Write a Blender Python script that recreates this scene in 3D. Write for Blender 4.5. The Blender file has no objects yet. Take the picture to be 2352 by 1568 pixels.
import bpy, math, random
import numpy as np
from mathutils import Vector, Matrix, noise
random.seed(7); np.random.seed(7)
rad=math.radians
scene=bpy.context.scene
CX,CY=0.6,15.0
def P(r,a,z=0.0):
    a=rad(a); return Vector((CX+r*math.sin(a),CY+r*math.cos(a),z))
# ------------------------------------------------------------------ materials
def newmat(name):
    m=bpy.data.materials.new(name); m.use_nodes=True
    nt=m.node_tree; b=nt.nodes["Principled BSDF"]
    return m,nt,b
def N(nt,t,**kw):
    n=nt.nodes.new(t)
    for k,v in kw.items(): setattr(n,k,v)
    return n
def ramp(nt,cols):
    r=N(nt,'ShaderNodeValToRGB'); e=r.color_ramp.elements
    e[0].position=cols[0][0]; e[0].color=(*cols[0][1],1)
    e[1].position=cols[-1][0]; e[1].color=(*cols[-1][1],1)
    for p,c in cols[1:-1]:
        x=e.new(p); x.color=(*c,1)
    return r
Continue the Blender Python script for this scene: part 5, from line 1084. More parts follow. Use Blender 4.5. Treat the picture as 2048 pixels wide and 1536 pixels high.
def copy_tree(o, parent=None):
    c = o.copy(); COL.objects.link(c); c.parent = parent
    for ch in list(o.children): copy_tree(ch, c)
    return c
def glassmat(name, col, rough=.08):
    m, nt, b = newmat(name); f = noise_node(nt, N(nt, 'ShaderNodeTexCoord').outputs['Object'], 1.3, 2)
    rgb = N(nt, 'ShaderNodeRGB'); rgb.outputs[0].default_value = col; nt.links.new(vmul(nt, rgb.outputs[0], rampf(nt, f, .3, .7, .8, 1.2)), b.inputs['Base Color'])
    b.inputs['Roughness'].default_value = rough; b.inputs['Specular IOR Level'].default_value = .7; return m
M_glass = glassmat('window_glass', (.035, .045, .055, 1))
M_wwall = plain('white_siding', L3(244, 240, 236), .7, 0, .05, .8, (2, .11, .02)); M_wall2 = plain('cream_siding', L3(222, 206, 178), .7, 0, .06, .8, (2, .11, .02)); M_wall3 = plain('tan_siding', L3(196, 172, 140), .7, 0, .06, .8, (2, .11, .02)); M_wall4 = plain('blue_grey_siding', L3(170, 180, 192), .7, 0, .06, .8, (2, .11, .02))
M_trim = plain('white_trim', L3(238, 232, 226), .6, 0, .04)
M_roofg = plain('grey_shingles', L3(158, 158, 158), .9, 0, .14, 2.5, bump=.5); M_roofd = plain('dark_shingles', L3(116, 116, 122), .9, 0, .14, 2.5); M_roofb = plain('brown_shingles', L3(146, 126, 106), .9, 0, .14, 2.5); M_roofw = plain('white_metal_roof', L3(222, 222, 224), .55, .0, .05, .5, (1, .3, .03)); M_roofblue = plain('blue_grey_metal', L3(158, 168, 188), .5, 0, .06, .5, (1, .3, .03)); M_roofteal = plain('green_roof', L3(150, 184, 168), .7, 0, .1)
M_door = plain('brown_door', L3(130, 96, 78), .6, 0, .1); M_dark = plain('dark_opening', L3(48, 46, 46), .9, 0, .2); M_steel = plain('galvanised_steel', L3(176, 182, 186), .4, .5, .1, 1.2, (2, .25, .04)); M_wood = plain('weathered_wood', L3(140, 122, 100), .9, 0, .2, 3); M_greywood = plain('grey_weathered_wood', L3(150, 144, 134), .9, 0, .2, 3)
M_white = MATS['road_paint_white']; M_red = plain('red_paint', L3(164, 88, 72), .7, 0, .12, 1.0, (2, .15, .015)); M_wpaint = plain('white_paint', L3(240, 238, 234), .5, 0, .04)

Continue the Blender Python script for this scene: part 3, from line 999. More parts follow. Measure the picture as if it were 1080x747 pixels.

------------------------------

Task brief :: Everything from the line containing "Continue the Blender Python script for this scene: part 5, from" down to the line containing "M_white = MATS['road_paint_white'];" should be repeated exactly, with both end lines kept and no other lines added.

Written answer ::
Continue the Blender Python script for this scene: part 5, from line 1084. More parts follow. Use Blender 4.5. Treat the picture as 2048 pixels wide and 1536 pixels high.
def copy_tree(o, parent=None):
    c = o.copy(); COL.objects.link(c); c.parent = parent
    for ch in list(o.children): copy_tree(ch, c)
    return c
def glassmat(name, col, rough=.08):
    m, nt, b = newmat(name); f = noise_node(nt, N(nt, 'ShaderNodeTexCoord').outputs['Object'], 1.3, 2)
    rgb = N(nt, 'ShaderNodeRGB'); rgb.outputs[0].default_value = col; nt.links.new(vmul(nt, rgb.outputs[0], rampf(nt, f, .3, .7, .8, 1.2)), b.inputs['Base Color'])
    b.inputs['Roughness'].default_value = rough; b.inputs['Specular IOR Level'].default_value = .7; return m
M_glass = glassmat('window_glass', (.035, .045, .055, 1))
M_wwall = plain('white_siding', L3(244, 240, 236), .7, 0, .05, .8, (2, .11, .02)); M_wall2 = plain('cream_siding', L3(222, 206, 178), .7, 0, .06, .8, (2, .11, .02)); M_wall3 = plain('tan_siding', L3(196, 172, 140), .7, 0, .06, .8, (2, .11, .02)); M_wall4 = plain('blue_grey_siding', L3(170, 180, 192), .7, 0, .06, .8, (2, .11, .02))
M_trim = plain('white_trim', L3(238, 232, 226), .6, 0, .04)
M_roofg = plain('grey_shingles', L3(158, 158, 158), .9, 0, .14, 2.5, bump=.5); M_roofd = plain('dark_shingles', L3(116, 116, 122), .9, 0, .14, 2.5); M_roofb = plain('brown_shingles', L3(146, 126, 106), .9, 0, .14, 2.5); M_roofw = plain('white_metal_roof', L3(222, 222, 224), .55, .0, .05, .5, (1, .3, .03)); M_roofblue = plain('blue_grey_metal', L3(158, 168, 188), .5, 0, .06, .5, (1, .3, .03)); M_roofteal = plain('green_roof', L3(150, 184, 168), .7, 0, .1)
M_door = plain('brown_door', L3(130, 96, 78), .6, 0, .1); M_dark = plain('dark_opening', L3(48, 46, 46), .9, 0, .2); M_steel = plain('galvanised_steel', L3(176, 182, 186), .4, .5, .1, 1.2, (2, .25, .04)); M_wood = plain('weathered_wood', L3(140, 122, 100), .9, 0, .2, 3); M_greywood = plain('grey_weathered_wood', L3(150, 144, 134), .9, 0, .2, 3)
M_white = MATS['road_paint_white']; M_red = plain('red_paint', L3(164, 88, 72), .7, 0, .12, 1.0, (2, .15, .015)); M_wpaint = plain('white_paint', L3(240, 238, 234), .5, 0, .04)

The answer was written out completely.